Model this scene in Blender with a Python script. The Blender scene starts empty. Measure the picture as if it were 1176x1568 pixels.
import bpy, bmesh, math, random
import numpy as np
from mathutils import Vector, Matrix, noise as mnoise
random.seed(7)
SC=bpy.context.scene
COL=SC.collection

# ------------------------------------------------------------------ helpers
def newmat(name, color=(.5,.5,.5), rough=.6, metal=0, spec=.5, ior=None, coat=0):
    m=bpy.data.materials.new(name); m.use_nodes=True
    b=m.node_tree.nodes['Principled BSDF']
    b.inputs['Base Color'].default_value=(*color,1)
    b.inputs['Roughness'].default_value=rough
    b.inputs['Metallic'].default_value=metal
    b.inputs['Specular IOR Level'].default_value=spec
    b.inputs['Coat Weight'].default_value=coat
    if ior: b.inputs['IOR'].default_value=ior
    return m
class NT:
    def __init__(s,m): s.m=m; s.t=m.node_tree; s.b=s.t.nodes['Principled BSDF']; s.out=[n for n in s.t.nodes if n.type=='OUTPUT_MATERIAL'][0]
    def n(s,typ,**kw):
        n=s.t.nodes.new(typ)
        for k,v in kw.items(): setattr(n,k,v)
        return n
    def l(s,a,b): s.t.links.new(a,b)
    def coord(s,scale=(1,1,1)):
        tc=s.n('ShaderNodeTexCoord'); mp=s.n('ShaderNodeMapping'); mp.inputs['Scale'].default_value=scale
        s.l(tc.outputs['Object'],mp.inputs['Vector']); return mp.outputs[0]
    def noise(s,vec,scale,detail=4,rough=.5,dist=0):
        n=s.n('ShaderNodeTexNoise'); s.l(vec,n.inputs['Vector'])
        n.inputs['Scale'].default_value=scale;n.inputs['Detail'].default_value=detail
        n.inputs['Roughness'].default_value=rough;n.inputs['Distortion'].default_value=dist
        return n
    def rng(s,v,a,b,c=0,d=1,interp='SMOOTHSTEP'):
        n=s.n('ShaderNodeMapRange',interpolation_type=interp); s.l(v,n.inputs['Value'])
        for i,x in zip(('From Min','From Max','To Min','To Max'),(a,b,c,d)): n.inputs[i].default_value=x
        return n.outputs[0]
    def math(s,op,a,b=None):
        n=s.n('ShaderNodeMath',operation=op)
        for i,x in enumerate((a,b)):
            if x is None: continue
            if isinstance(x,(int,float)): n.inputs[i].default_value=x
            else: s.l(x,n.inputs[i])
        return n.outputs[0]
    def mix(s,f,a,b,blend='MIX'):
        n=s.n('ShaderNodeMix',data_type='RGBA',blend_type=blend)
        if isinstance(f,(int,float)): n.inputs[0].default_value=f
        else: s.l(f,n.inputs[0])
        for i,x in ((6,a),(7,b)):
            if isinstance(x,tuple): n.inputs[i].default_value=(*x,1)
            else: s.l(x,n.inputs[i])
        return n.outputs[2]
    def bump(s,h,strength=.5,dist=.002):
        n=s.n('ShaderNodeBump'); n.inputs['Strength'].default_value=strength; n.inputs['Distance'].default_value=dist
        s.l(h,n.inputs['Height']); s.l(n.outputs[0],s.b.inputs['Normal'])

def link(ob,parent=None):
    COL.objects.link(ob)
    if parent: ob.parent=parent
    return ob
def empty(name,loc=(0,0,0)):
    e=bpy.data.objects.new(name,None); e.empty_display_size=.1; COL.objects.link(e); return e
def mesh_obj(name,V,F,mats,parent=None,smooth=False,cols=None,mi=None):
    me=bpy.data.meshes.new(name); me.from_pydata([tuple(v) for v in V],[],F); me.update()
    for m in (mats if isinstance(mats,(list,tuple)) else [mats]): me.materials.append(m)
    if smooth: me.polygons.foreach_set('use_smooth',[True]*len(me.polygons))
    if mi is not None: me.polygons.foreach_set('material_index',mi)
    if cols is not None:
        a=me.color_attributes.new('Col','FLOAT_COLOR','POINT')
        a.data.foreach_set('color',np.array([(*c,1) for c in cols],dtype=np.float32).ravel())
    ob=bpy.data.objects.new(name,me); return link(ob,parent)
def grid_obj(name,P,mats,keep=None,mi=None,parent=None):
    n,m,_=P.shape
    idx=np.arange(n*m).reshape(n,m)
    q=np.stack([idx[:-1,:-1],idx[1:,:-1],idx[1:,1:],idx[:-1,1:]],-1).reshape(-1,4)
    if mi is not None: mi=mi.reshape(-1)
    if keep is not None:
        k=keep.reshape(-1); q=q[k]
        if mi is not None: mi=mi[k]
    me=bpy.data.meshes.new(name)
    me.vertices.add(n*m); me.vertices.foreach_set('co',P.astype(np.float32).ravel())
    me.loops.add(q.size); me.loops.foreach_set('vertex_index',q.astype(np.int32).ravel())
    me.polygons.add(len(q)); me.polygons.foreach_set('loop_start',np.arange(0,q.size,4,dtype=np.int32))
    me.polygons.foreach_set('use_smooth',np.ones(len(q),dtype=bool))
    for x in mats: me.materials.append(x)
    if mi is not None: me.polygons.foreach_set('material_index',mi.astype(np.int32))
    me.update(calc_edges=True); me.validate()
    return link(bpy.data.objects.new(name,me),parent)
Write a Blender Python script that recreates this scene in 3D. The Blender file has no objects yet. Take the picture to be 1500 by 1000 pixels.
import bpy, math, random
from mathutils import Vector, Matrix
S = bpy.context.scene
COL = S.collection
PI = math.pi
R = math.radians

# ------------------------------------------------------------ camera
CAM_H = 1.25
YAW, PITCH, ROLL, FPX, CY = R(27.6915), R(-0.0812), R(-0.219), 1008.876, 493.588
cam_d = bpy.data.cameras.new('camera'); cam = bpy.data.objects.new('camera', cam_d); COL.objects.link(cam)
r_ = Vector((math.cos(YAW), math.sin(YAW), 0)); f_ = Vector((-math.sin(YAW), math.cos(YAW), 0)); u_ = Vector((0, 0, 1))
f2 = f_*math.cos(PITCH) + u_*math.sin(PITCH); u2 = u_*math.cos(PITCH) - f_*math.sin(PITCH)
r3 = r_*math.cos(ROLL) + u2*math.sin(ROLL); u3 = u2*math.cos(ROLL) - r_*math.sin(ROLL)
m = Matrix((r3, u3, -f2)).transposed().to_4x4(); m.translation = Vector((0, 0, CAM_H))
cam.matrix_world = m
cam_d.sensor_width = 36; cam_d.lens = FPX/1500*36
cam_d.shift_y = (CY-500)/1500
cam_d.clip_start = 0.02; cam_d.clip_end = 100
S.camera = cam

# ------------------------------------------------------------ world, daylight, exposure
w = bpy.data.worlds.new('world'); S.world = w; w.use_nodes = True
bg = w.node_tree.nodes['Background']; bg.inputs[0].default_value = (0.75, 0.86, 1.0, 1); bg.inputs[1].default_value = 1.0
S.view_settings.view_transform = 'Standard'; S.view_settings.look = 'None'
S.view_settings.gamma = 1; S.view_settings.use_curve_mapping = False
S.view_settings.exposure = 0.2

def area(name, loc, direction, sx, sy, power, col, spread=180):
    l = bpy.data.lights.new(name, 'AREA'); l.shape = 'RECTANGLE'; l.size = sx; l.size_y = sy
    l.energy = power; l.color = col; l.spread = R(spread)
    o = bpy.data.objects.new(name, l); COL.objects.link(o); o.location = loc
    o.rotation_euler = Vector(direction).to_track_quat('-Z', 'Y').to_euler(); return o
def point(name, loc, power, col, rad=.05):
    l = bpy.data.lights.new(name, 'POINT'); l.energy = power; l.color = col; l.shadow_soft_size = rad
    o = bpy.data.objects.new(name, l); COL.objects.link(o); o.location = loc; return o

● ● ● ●

*Aim:* Can you reproduce all the material exactly?

*Output for this exercise:*
Model this scene in Blender with a Python script. The Blender scene starts empty. Measure the picture as if it were 1176x1568 pixels.
import bpy, bmesh, math, random
import numpy as np
from mathutils import Vector, Matrix, noise as mnoise
random.seed(7)
SC=bpy.context.scene
COL=SC.collection

# ------------------------------------------------------------------ helpers
def newmat(name, color=(.5,.5,.5), rough=.6, metal=0, spec=.5, ior=None, coat=0):
    m=bpy.data.materials.new(name); m.use_nodes=True
    b=m.node_tree.nodes['Principled BSDF']
    b.inputs['Base Color'].default_value=(*color,1)
    b.inputs['Roughness'].default_value=rough
    b.inputs['Metallic'].default_value=metal
    b.inputs['Specular IOR Level'].default_value=spec
    b.inputs['Coat Weight'].default_value=coat
    if ior: b.inputs['IOR'].default_value=ior
    return m
class NT:
    def __init__(s,m): s.m=m; s.t=m.node_tree; s.b=s.t.nodes['Principled BSDF']; s.out=[n for n in s.t.nodes if n.type=='OUTPUT_MATERIAL'][0]
    def n(s,typ,**kw):
        n=s.t.nodes.new(typ)
        for k,v in kw.items(): setattr(n,k,v)
        return n
    def l(s,a,b): s.t.links.new(a,b)
    def coord(s,scale=(1,1,1)):
        tc=s.n('ShaderNodeTexCoord'); mp=s.n('ShaderNodeMapping'); mp.inputs['Scale'].default_value=scale
        s.l(tc.outputs['Object'],mp.inputs['Vector']); return mp.outputs[0]
    def noise(s,vec,scale,detail=4,rough=.5,dist=0):
        n=s.n('ShaderNodeTexNoise'); s.l(vec,n.inputs['Vector'])
        n.inputs['Scale'].default_value=scale;n.inputs['Detail'].default_value=detail
        n.inputs['Roughness'].default_value=rough;n.inputs['Distortion'].default_value=dist
        return n
    def rng(s,v,a,b,c=0,d=1,interp='SMOOTHSTEP'):
        n=s.n('ShaderNodeMapRange',interpolation_type=interp); s.l(v,n.inputs['Value'])
        for i,x in zip(('From Min','From Max','To Min','To Max'),(a,b,c,d)): n.inputs[i].default_value=x
        return n.outputs[0]
    def math(s,op,a,b=None):
        n=s.n('ShaderNodeMath',operation=op)
        for i,x in enumerate((a,b)):
            if x is None: continue
            if isinstance(x,(int,float)): n.inputs[i].default_value=x
            else: s.l(x,n.inputs[i])
        return n.outputs[0]
    def mix(s,f,a,b,blend='MIX'):
        n=s.n('ShaderNodeMix',data_type='RGBA',blend_type=blend)
        if isinstance(f,(int,float)): n.inputs[0].default_value=f
        else: s.l(f,n.inputs[0])
        for i,x in ((6,a),(7,b)):
            if isinstance(x,tuple): n.inputs[i].default_value=(*x,1)
            else: s.l(x,n.inputs[i])
        return n.outputs[2]
    def bump(s,h,strength=.5,dist=.002):
        n=s.n('ShaderNodeBump'); n.inputs['Strength'].default_value=strength; n.inputs['Distance'].default_value=dist
        s.l(h,n.inputs['Height']); s.l(n.outputs[0],s.b.inputs['Normal'])

def link(ob,parent=None):
    COL.objects.link(ob)
    if parent: ob.parent=parent
    return ob
def empty(name,loc=(0,0,0)):
    e=bpy.data.objects.new(name,None); e.empty_display_size=.1; COL.objects.link(e); return e
def mesh_obj(name,V,F,mats,parent=None,smooth=False,cols=None,mi=None):
    me=bpy.data.meshes.new(name); me.from_pydata([tuple(v) for v in V],[],F); me.update()
    for m in (mats if isinstance(mats,(list,tuple)) else [mats]): me.materials.append(m)
    if smooth: me.polygons.foreach_set('use_smooth',[True]*len(me.polygons))
    if mi is not None: me.polygons.foreach_set('material_index',mi)
    if cols is not None:
        a=me.color_attributes.new('Col','FLOAT_COLOR','POINT')
        a.data.foreach_set('color',np.array([(*c,1) for c in cols],dtype=np.float32).ravel())
    ob=bpy.data.objects.new(name,me); return link(ob,parent)
def grid_obj(name,P,mats,keep=None,mi=None,parent=None):
    n,m,_=P.shape
    idx=np.arange(n*m).reshape(n,m)
    q=np.stack([idx[:-1,:-1],idx[1:,:-1],idx[1:,1:],idx[:-1,1:]],-1).reshape(-1,4)
    if mi is not None: mi=mi.reshape(-1)
    if keep is not None:
        k=keep.reshape(-1); q=q[k]
        if mi is not None: mi=mi[k]
    me=bpy.data.meshes.new(name)
    me.vertices.add(n*m); me.vertices.foreach_set('co',P.astype(np.float32).ravel())
    me.loops.add(q.size); me.loops.foreach_set('vertex_index',q.astype(np.int32).ravel())
    me.polygons.add(len(q)); me.polygons.foreach_set('loop_start',np.arange(0,q.size,4,dtype=np.int32))
    me.polygons.foreach_set('use_smooth',np.ones(len(q),dtype=bool))
    for x in mats: me.materials.append(x)
    if mi is not None: me.polygons.foreach_set('material_index',mi.astype(np.int32))
    me.update(calc_edges=True); me.validate()
    return link(bpy.data.objects.new(name,me),parent)
Write a Blender Python script that recreates this scene in 3D. The Blender file has no objects yet. Take the picture to be 1500 by 1000 pixels.
import bpy, math, random
from mathutils import Vector, Matrix
S = bpy.context.scene
COL = S.collection
PI = math.pi
R = math.radians

# ------------------------------------------------------------ camera
CAM_H = 1.25
YAW, PITCH, ROLL, FPX, CY = R(27.6915), R(-0.0812), R(-0.219), 1008.876, 493.588
cam_d = bpy.data.cameras.new('camera'); cam = bpy.data.objects.new('camera', cam_d); COL.objects.link(cam)
r_ = Vector((math.cos(YAW), math.sin(YAW), 0)); f_ = Vector((-math.sin(YAW), math.cos(YAW), 0)); u_ = Vector((0, 0, 1))
f2 = f_*math.cos(PITCH) + u_*math.sin(PITCH); u2 = u_*math.cos(PITCH) - f_*math.sin(PITCH)
r3 = r_*math.cos(ROLL) + u2*math.sin(ROLL); u3 = u2*math.cos(ROLL) - r_*math.sin(ROLL)
m = Matrix((r3, u3, -f2)).transposed().to_4x4(); m.translation = Vector((0, 0, CAM_H))
cam.matrix_world = m
cam_d.sensor_width = 36; cam_d.lens = FPX/1500*36
cam_d.shift_y = (CY-500)/1500
cam_d.clip_start = 0.02; cam_d.clip_end = 100
S.camera = cam

# ------------------------------------------------------------ world, daylight, exposure
w = bpy.data.worlds.new('world'); S.world = w; w.use_nodes = True
bg = w.node_tree.nodes['Background']; bg.inputs[0].default_value = (0.75, 0.86, 1.0, 1); bg.inputs[1].default_value = 1.0
S.view_settings.view_transform = 'Standard'; S.view_settings.look = 'None'
S.view_settings.gamma = 1; S.view_settings.use_curve_mapping = False
S.view_settings.exposure = 0.2

def area(name, loc, direction, sx, sy, power, col, spread=180):
    l = bpy.data.lights.new(name, 'AREA'); l.shape = 'RECTANGLE'; l.size = sx; l.size_y = sy
    l.energy = power; l.color = col; l.spread = R(spread)
    o = bpy.data.objects.new(name, l); COL.objects.link(o); o.location = loc
    o.rotation_euler = Vector(direction).to_track_quat('-Z', 'Y').to_euler(); return o
def point(name, loc, power, col, rad=.05):
    l = bpy.data.lights.new(name, 'POINT'); l.energy = power; l.color = col; l.shadow_soft_size = rad
    o = bpy.data.objects.new(name, l); COL.objects.link(o); o.location = loc; return o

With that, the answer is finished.